People have looked me in the face and have angrily demanded: “If you know you don’t have money, why are you in politics? If you can’t bring out the money, please, don’t waste our time!” Total strangers will knock on our gates and demand hotel accommodation and return tickets on the pretext that they are my political supporters. I am proud of who I am and of the fact that I have never defrauded the state or stashed away some ill-gotten fortune which I can use to bribe potential voters.
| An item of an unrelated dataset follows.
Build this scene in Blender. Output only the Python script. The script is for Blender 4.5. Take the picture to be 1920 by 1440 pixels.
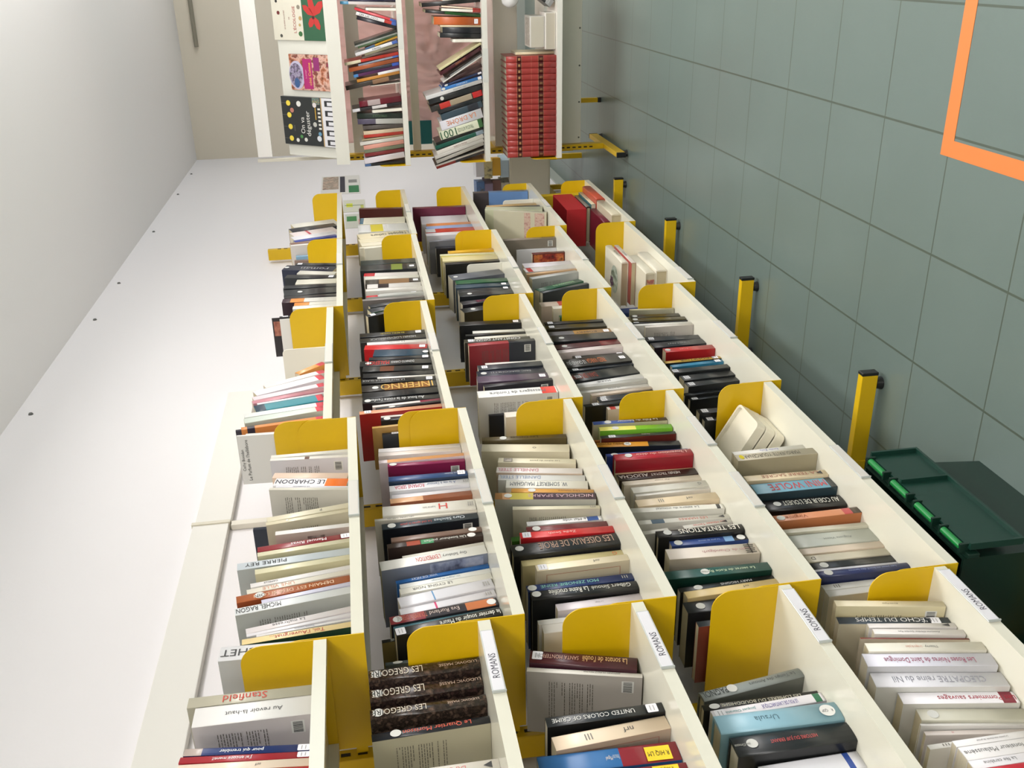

What we need in Nigeria today is what the Israeli policy scientist and social philosopher Yehezkel Dror terms “avant-garde leaders”. Dror has been an adviser to a succession of Israeli leaders from Yitzhak Rabin to Ehud Barak and Benjamin Netanyahu. He is a winner of the prestigious Israel Prize. Professor Dror came across something I wrote and was so impressed that he sought me out and sent me a copy of his book, Avant-Garde Politician: Leaders for a New Epoch (Cadmus 2014). He defines avant-garde leaders as, “innovative and entrepreneurial leaders who focus on critical, long-term issues. They mobilize public support, but do not determine their conduct in response to polls, public opinion or mass media”.

Avant-garde leaders are frontier philosopher-kings who can think and operate in novel space-time perspectives. They are able to move from a three-dimensional Euclidean perspective to seven-dimension Einsteinian quantum relativity thinking.

Our country is in dire need of transformational statesmen. Nigeria is destined for world leadership. The black race and Africa are waiting for us. The destiny of our continent depends on our choices. We need world-class leaders who are able to think outside the box – who can focus on the long-term and help us build a prosperous democracy. It is not a vocation for inferior minds.